= Exercise instructions =
Look through the data below. Pick out the lines holding the string "scene".

= Dataset section =

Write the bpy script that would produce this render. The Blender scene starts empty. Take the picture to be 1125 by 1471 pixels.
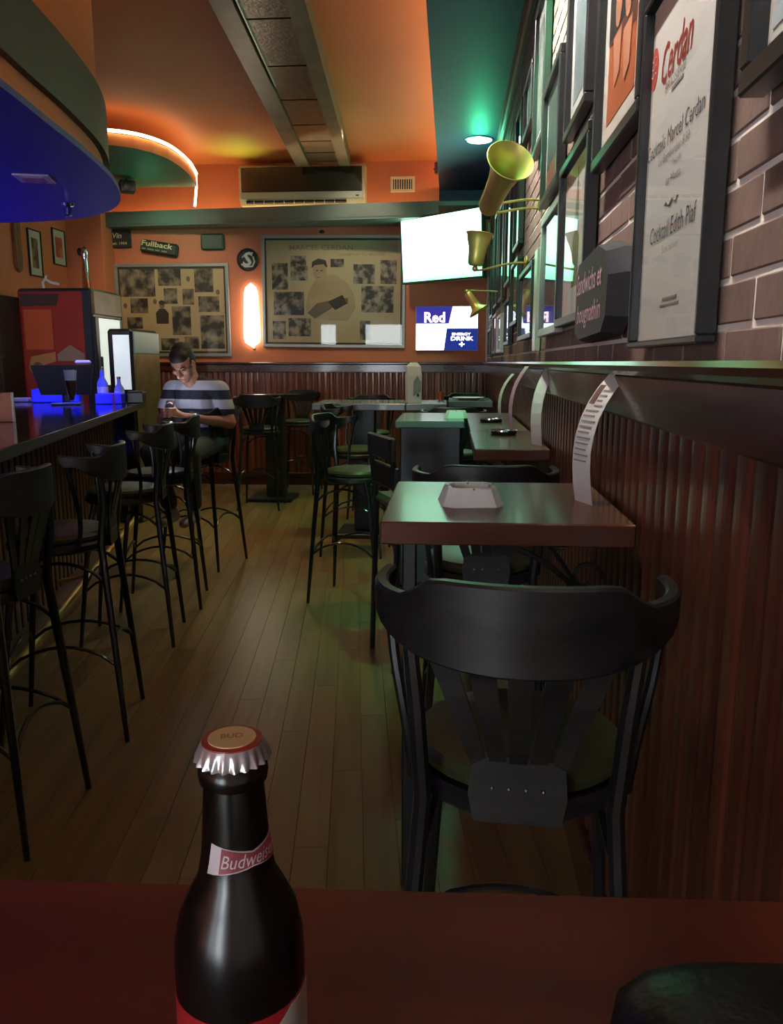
import bpy, bmesh, math, random
from mathutils import Vector, Matrix, Euler
random.seed(7)
S = bpy.context.scene
COL = S.collection
PI = math.pi

# ------------------------------------------------------------------ camera, world, exposure
CAM_H, FPX, PITCH, YAW = 1.35, 1150.0, math.radians(10.59), math.radians(4.204)
cd = bpy.data.cameras.new('camera'); cam = bpy.data.objects.new('camera', cd); COL.objects.link(cam)
cam.location = (0, 0, CAM_H); cam.rotation_euler = (PI/2 - PITCH, 0, YAW)
cd.sensor_fit = 'VERTICAL'; cd.sensor_height = 24.0; cd.lens = FPX/1471*24.0
cd.clip_start = 0.02; cd.clip_end = 100
S.camera = cam
S.view_settings.view_transform = 'Standard'; S.view_settings.look = 'None'
S.view_settings.exposure = 0.18; S.view_settings.gamma = 1.0; S.view_settings.use_curve_mapping = False
S.cycles.max_bounces = 8; S.cycles.diffuse_bounces = 4; S.cycles.glossy_bounces = 4
S.cycles.transmission_bounces = 6; S.cycles.transparent_max_bounces = 12
S.cycles.caustics_reflective = False; S.cycles.caustics_refractive = False
S.cycles.sample_clamp_indirect = 4.0; S.cycles.use_denoising = True

W = bpy.data.worlds.new('street_daylight'); S.world = W; W.use_nodes = True
W.node_tree.nodes['Background'].inputs[0].default_value = (0.86, 0.95, 1.0, 1)
W.node_tree.nodes['Background'].inputs[1].default_value = 15.0

def lamp(name, kind, loc, col, energy, rot=(0, 0, 0), **kw):
    l = bpy.data.lights.new(name, kind); l.color = col; l.energy = energy
    for k, v in kw.items(): setattr(l, k, v)
    o = bpy.data.objects.new(name, l); COL.objects.link(o); o.location = loc; o.rotation_euler = rot
    return o
GREEN = (0.16, 1.0, 0.42)
def aim(loc, to): return (Vector(to)-Vector(loc)).to_track_quat('-Z', 'Y').to_euler()
# seen green downlight, and unseen green beams added to tint frames and bell
for gx, gy, e, to in ((0.2, 6.86, 60, (0.2, 6.86, 0)), (0.14, 3.0, 130, (0.38, 3.45, 2.2)), (0.16, 2.9, 60, (0.20, 3.25, 2.1))):
    lamp('green_beam', 'SPOT', (gx, gy, 3.06), GREEN, e, aim((gx, gy, 3.06), to), spot_size=2.2 if gy > 5 else (1.5 if e > 100 else 0.36), spot_blend=0.9, shadow_soft_size=0.05)
lamp('green_downlight_spill', 'POINT', (0.2, 6.86, 2.93), (0.05, 1.0, 0.45), 9.0, shadow_soft_size=0.03)
# unseen area lamp added under the blue drop ceiling to brighten the brick wall
pl = lamp('brick_fill_strip', 'AREA', (-0.10, 2.2, 3.06), (1.0, 0.93, 0.84), 62, shape='RECTANGLE', size=0.04, size_y=4.2)
pl.rotation_euler = (0, math.radians(-38), 0); pl.data.spread = math.radians(62)
lamp('brick_fill_beam', 'SPOT', (-0.10, 5.6, 3.06), (1.0, 0.93, 0.84), 16, aim((-0.10, 5.6, 3.06), (0.385, 6.0, 2.1)), spot_size=1.25, spot_blend=0.9, shadow_soft_size=0.05)  # added spot brightening the farther part of the brick wall
# blue strip light over the back of the bar
lamp('bar_blue_strip_light', 'AREA', (-3.1, 3.4, 1.45), (0.05, 0.05, 1.0), 17, (0, math.radians(180), 0), shape='RECTANGLE', size=0.2, size_y=3.0)
lamp('bar_blue_spot_light', 'SPOT', (-2.75, 5.3, 2.15), (0.08, 0.08, 1.0), 190, aim((-2.75, 5.3, 2.15), (-2.85, 5.62, 1.05)), spot_size=0.95, spot_blend=0.6, shadow_soft_size=0.05)
# added green lamps with no fixture, putting a glow on the back ceilings
lamp('green_ceiling_fill', 'SPOT', (-2.15, 8.45, 2.93), (0.40, 1.0, 0.1), 12, aim((-2.15, 8.45, 2.93), (-2.15, 8.25, 3.4)), spot_size=1.5, spot_blend=1.0, shadow_soft_size=0.04)
lamp('teal_ceiling_fill', 'POINT', (-3.0, 8.2, 2.75), (0.1, 1.0, 0.45), 1.6, shadow_soft_size=0.05)
# added warm spots below the upper ceiling, no fixtures, brightening the aisle floor
for lx, ly, e in ((-1.9, 6.6, 38), (-0.55, 5.6, 64), (-0.8, 3.0, 14)):
    lamp('aisle_fill_beam', 'SPOT', (lx, ly, 3.36), (1.0, 0.78, 0.42), e, spot_size=1.7, spot_blend=0.8, shadow_soft_size=0.06)
for lx, ly, lz, e, tx in ((-0.9, 7.3, 3.36, 60, -1.2), (-2.9, 7.2, 3.07, 46, -3.0)):
    lamp('board_fill_beam', 'SPOT', (lx, ly, lz), (1.0, 0.84, 0.62), e, aim((lx, ly, lz), (tx, 8.8, 1.95)), spot_size=1.3, spot_blend=0.9, shadow_soft_size=0.05)  # added spots without fixtures, brightening the back wall and photo boards
lamp('cooler_fill_beam', 'SPOT', (-2.6, 5.2, 2.18), (1.0, 0.80, 0.58), 16, aim((-2.6, 5.2, 2.18), (-3.4, 6.9, 1.5)), spot_size=1.0, spot_blend=0.9, shadow_soft_size=0.05)  # added warm spot that brightens the red cooler
lamp('phone_glow', 'POINT', (-1.72, 4.90, 1.16), (0.75, 0.85, 1.0), 0.8, shadow_soft_size=0.03)

# ------------------------------------------------------------------ helpers
def lin(c):
    return tuple((x/12.92 if x <= 0.04045 else ((x+0.055)/1.055)**2.4) for x in c)
def rgb(r, g, b): return lin((r/255, g/255, b/255))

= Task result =
Write the bpy script that would produce this render. The Blender scene starts empty. Take the picture to be 1125 by 1471 pixels.
S = bpy.context.scene